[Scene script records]

## BEGIN

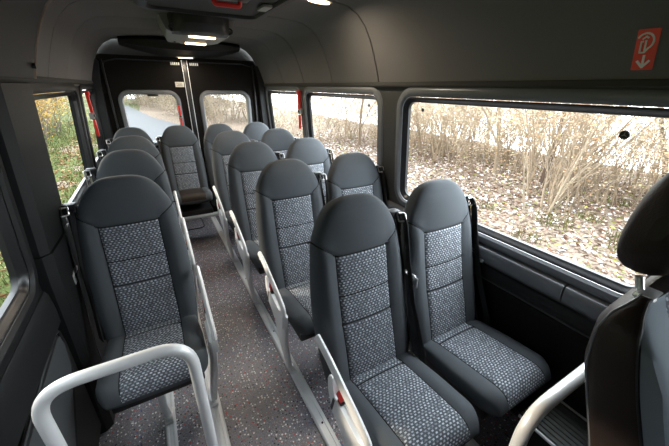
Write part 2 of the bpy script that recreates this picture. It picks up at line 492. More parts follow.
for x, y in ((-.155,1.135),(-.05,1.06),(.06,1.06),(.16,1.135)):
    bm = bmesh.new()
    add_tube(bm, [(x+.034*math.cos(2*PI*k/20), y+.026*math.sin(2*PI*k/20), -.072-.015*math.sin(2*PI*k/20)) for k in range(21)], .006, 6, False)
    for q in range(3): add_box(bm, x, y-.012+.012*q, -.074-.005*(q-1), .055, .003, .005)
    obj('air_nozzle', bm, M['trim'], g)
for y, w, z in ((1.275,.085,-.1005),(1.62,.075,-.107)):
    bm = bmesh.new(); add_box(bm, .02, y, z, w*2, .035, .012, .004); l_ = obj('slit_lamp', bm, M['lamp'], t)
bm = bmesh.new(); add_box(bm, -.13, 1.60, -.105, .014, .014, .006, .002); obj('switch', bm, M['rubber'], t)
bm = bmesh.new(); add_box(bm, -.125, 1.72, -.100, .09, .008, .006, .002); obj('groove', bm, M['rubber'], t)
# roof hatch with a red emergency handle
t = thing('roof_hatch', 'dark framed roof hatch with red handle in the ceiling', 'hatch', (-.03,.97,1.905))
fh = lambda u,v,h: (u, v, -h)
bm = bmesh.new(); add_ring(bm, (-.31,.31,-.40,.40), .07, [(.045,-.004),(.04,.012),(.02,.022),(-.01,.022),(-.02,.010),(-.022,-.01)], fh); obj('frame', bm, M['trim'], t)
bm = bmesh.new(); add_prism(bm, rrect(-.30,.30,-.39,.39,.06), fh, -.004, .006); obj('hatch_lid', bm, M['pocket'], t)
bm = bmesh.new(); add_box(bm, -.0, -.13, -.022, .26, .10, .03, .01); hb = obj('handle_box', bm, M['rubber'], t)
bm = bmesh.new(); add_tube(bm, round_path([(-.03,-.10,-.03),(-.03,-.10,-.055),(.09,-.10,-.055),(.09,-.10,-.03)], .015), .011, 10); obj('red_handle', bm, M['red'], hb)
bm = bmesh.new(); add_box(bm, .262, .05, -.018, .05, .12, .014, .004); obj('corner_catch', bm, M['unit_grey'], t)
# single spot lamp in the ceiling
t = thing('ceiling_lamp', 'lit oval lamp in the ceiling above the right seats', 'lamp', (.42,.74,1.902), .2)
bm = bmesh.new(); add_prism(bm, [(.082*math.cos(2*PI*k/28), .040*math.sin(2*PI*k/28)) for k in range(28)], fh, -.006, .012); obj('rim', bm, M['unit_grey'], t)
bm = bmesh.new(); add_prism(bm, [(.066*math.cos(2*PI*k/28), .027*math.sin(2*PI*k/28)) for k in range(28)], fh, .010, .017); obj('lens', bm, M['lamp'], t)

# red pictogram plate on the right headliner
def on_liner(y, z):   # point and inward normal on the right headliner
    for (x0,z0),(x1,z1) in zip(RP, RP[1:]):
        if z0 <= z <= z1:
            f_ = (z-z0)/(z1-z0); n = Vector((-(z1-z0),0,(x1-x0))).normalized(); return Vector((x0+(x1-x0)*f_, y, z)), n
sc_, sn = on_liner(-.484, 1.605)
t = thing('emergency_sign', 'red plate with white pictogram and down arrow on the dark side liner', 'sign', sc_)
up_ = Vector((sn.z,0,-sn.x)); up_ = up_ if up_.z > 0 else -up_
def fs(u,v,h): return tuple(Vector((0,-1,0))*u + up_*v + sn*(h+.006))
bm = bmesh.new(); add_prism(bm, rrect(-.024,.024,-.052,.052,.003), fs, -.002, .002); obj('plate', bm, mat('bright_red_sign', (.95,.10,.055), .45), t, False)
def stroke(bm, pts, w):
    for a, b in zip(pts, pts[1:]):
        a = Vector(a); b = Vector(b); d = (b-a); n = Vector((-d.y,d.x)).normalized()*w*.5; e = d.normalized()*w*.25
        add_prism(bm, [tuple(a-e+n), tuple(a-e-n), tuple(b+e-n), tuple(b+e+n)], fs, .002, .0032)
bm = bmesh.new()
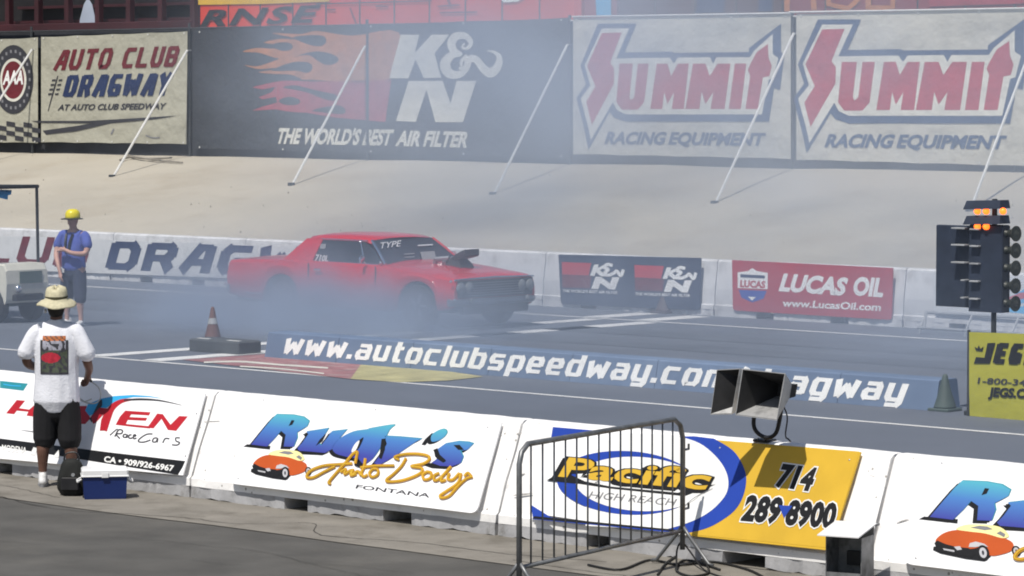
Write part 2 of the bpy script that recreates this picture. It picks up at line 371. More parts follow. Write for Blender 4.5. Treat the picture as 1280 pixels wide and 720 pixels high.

## END

## AIM
Return the whole listing, word for word, and leave out every picture.

## ANSWER TO THIS PROBLEM
Write part 2 of the bpy script that recreates this picture. It picks up at line 492. More parts follow.
for x, y in ((-.155,1.135),(-.05,1.06),(.06,1.06),(.16,1.135)):
    bm = bmesh.new()
    add_tube(bm, [(x+.034*math.cos(2*PI*k/20), y+.026*math.sin(2*PI*k/20), -.072-.015*math.sin(2*PI*k/20)) for k in range(21)], .006, 6, False)
    for q in range(3): add_box(bm, x, y-.012+.012*q, -.074-.005*(q-1), .055, .003, .005)
    obj('air_nozzle', bm, M['trim'], g)
for y, w, z in ((1.275,.085,-.1005),(1.62,.075,-.107)):
    bm = bmesh.new(); add_box(bm, .02, y, z, w*2, .035, .012, .004); l_ = obj('slit_lamp', bm, M['lamp'], t)
bm = bmesh.new(); add_box(bm, -.13, 1.60, -.105, .014, .014, .006, .002); obj('switch', bm, M['rubber'], t)
bm = bmesh.new(); add_box(bm, -.125, 1.72, -.100, .09, .008, .006, .002); obj('groove', bm, M['rubber'], t)
# roof hatch with a red emergency handle
t = thing('roof_hatch', 'dark framed roof hatch with red handle in the ceiling', 'hatch', (-.03,.97,1.905))
fh = lambda u,v,h: (u, v, -h)
bm = bmesh.new(); add_ring(bm, (-.31,.31,-.40,.40), .07, [(.045,-.004),(.04,.012),(.02,.022),(-.01,.022),(-.02,.010),(-.022,-.01)], fh); obj('frame', bm, M['trim'], t)
bm = bmesh.new(); add_prism(bm, rrect(-.30,.30,-.39,.39,.06), fh, -.004, .006); obj('hatch_lid', bm, M['pocket'], t)
bm = bmesh.new(); add_box(bm, -.0, -.13, -.022, .26, .10, .03, .01); hb = obj('handle_box', bm, M['rubber'], t)
bm = bmesh.new(); add_tube(bm, round_path([(-.03,-.10,-.03),(-.03,-.10,-.055),(.09,-.10,-.055),(.09,-.10,-.03)], .015), .011, 10); obj('red_handle', bm, M['red'], hb)
bm = bmesh.new(); add_box(bm, .262, .05, -.018, .05, .12, .014, .004); obj('corner_catch', bm, M['unit_grey'], t)
# single spot lamp in the ceiling
t = thing('ceiling_lamp', 'lit oval lamp in the ceiling above the right seats', 'lamp', (.42,.74,1.902), .2)
bm = bmesh.new(); add_prism(bm, [(.082*math.cos(2*PI*k/28), .040*math.sin(2*PI*k/28)) for k in range(28)], fh, -.006, .012); obj('rim', bm, M['unit_grey'], t)
bm = bmesh.new(); add_prism(bm, [(.066*math.cos(2*PI*k/28), .027*math.sin(2*PI*k/28)) for k in range(28)], fh, .010, .017); obj('lens', bm, M['lamp'], t)

# red pictogram plate on the right headliner
def on_liner(y, z):   # point and inward normal on the right headliner
    for (x0,z0),(x1,z1) in zip(RP, RP[1:]):
        if z0 <= z <= z1:
            f_ = (z-z0)/(z1-z0); n = Vector((-(z1-z0),0,(x1-x0))).normalized(); return Vector((x0+(x1-x0)*f_, y, z)), n
sc_, sn = on_liner(-.484, 1.605)
t = thing('emergency_sign', 'red plate with white pictogram and down arrow on the dark side liner', 'sign', sc_)
up_ = Vector((sn.z,0,-sn.x)); up_ = up_ if up_.z > 0 else -up_
def fs(u,v,h): return tuple(Vector((0,-1,0))*u + up_*v + sn*(h+.006))
bm = bmesh.new(); add_prism(bm, rrect(-.024,.024,-.052,.052,.003), fs, -.002, .002); obj('plate', bm, mat('bright_red_sign', (.95,.10,.055), .45), t, False)
def stroke(bm, pts, w):
    for a, b in zip(pts, pts[1:]):
        a = Vector(a); b = Vector(b); d = (b-a); n = Vector((-d.y,d.x)).normalized()*w*.5; e = d.normalized()*w*.25
        add_prism(bm, [tuple(a-e+n), tuple(a-e-n), tuple(b+e-n), tuple(b+e+n)], fs, .002, .0032)
bm = bmesh.new()
Write part 2 of the bpy script that recreates this picture. It picks up at line 371. More parts follow. Write for Blender 4.5. Treat the picture as 1280 pixels wide and 720 pixels high.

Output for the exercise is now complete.